» Work to complete: Retype word for word the first line of the listing and each line after it up to the line with "def Y_(py, z): return (EYE-z)*F/(py-VY)", with the pictures taken out.

● ● ●

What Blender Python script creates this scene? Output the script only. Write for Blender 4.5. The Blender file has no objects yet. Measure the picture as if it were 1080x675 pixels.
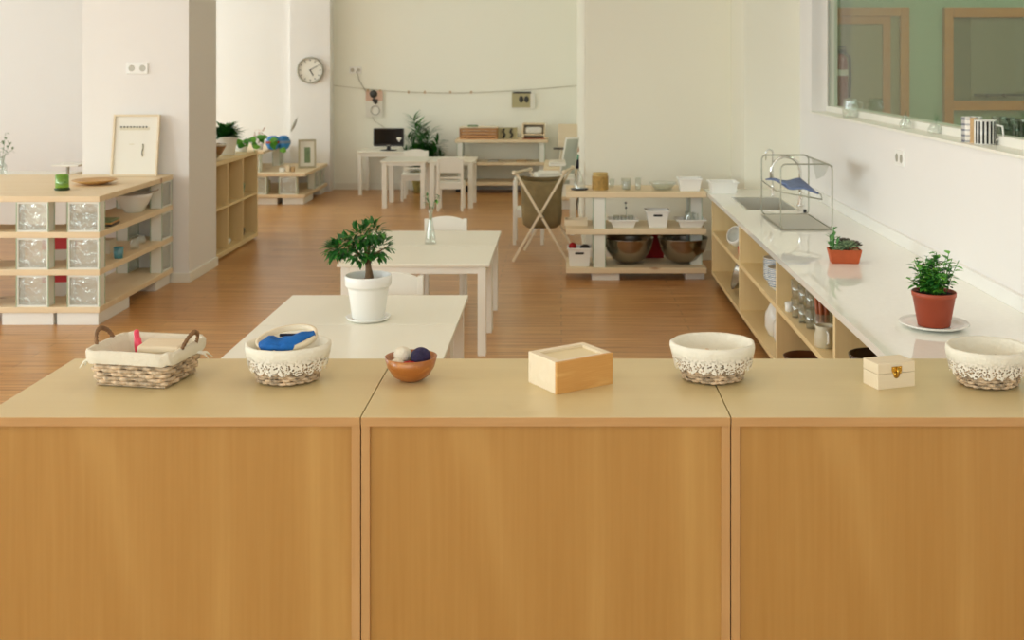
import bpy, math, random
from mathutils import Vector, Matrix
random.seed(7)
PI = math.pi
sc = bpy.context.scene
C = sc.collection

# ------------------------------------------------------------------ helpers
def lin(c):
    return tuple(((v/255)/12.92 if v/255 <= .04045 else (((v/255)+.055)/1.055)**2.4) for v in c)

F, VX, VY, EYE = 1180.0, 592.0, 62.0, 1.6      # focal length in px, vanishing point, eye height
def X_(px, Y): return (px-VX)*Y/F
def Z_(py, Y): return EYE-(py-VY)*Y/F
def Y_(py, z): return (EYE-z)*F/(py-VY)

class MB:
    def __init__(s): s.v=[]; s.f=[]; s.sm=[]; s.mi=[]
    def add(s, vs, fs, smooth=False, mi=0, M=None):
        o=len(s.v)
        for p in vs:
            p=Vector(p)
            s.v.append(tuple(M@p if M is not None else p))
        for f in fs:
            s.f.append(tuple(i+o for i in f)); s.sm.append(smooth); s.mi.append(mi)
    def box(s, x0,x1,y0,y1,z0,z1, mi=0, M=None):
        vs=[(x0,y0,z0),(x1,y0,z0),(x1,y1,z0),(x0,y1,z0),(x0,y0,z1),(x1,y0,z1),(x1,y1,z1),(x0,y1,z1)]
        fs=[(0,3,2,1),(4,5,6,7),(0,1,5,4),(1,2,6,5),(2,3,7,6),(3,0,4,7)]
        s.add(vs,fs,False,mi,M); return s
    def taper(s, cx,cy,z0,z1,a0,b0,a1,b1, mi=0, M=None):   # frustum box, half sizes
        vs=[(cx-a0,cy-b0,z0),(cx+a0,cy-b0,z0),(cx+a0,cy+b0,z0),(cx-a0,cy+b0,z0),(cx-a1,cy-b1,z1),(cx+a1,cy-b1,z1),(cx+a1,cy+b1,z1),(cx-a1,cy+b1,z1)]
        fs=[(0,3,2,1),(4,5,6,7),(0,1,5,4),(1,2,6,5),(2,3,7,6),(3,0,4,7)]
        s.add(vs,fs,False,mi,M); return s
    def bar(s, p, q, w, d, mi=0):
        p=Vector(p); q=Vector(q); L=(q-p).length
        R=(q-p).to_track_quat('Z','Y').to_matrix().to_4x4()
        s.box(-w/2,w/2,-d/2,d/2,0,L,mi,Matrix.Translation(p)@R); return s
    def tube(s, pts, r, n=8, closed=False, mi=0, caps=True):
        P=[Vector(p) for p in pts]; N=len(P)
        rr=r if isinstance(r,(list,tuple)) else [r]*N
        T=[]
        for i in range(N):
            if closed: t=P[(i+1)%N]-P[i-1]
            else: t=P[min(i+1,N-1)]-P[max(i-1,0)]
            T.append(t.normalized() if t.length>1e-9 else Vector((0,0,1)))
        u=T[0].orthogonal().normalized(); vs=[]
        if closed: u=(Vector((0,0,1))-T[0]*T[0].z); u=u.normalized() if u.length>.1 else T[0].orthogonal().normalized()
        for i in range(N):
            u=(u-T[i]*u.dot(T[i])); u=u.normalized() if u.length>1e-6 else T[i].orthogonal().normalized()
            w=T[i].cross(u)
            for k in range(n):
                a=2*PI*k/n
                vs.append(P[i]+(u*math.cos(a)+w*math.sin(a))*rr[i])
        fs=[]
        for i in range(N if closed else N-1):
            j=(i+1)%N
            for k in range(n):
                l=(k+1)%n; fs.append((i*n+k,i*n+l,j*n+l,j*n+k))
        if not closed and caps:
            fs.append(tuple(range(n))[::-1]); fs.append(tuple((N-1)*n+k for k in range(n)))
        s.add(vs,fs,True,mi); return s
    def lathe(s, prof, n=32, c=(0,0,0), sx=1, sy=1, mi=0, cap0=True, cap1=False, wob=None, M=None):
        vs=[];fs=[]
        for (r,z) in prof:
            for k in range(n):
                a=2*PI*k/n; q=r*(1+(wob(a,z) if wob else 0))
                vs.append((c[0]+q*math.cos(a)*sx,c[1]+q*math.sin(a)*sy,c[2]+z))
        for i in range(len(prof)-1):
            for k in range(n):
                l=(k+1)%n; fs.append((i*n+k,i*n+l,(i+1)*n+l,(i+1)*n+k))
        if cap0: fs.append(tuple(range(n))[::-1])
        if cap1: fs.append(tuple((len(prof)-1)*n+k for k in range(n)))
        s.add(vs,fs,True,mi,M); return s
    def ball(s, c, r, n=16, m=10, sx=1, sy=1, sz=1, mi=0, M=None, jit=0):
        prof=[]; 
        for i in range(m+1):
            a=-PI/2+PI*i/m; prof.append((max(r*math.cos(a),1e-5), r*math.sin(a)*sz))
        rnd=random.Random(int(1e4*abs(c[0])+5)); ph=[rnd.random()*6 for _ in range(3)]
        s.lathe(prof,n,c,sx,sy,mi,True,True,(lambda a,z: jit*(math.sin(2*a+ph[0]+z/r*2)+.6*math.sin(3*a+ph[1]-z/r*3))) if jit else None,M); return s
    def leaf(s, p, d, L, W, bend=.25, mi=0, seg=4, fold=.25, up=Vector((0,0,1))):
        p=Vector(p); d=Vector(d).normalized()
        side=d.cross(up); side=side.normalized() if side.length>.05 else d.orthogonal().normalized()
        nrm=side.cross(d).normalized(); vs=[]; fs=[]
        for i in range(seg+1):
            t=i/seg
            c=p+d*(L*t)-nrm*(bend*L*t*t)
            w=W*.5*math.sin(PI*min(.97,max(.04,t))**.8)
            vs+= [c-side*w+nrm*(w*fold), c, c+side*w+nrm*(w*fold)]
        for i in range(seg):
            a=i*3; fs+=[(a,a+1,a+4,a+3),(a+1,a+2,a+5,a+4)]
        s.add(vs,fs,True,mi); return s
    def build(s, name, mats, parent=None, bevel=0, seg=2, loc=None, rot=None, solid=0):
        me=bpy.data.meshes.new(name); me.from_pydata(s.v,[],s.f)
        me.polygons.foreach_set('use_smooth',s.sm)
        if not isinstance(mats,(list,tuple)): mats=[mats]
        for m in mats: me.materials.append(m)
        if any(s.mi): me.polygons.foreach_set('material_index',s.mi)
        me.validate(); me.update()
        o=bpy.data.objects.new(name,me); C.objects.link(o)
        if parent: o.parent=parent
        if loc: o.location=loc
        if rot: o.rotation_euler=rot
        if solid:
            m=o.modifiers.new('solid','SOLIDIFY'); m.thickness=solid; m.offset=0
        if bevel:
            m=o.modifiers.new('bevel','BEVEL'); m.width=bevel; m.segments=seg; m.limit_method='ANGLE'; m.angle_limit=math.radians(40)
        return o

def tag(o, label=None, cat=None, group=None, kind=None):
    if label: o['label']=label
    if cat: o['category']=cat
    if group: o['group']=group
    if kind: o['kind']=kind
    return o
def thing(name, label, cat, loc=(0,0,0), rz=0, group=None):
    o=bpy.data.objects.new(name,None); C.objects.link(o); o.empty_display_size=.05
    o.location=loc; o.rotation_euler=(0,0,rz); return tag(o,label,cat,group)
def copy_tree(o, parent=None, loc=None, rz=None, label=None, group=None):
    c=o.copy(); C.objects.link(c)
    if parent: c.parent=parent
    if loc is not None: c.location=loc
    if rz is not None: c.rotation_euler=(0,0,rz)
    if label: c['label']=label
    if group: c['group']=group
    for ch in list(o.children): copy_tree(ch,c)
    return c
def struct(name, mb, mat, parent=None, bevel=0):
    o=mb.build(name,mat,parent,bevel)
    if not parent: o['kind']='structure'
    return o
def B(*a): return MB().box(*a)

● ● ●

» Solution for this task:
What Blender Python script creates this scene? Output the script only. Write for Blender 4.5. The Blender file has no objects yet. Measure the picture as if it were 1080x675 pixels.
import bpy, math, random
from mathutils import Vector, Matrix
random.seed(7)
PI = math.pi
sc = bpy.context.scene
C = sc.collection

# ------------------------------------------------------------------ helpers
def lin(c):
    return tuple(((v/255)/12.92 if v/255 <= .04045 else (((v/255)+.055)/1.055)**2.4) for v in c)

F, VX, VY, EYE = 1180.0, 592.0, 62.0, 1.6      # focal length in px, vanishing point, eye height
def X_(px, Y): return (px-VX)*Y/F
def Z_(py, Y): return EYE-(py-VY)*Y/F
def Y_(py, z): return (EYE-z)*F/(py-VY)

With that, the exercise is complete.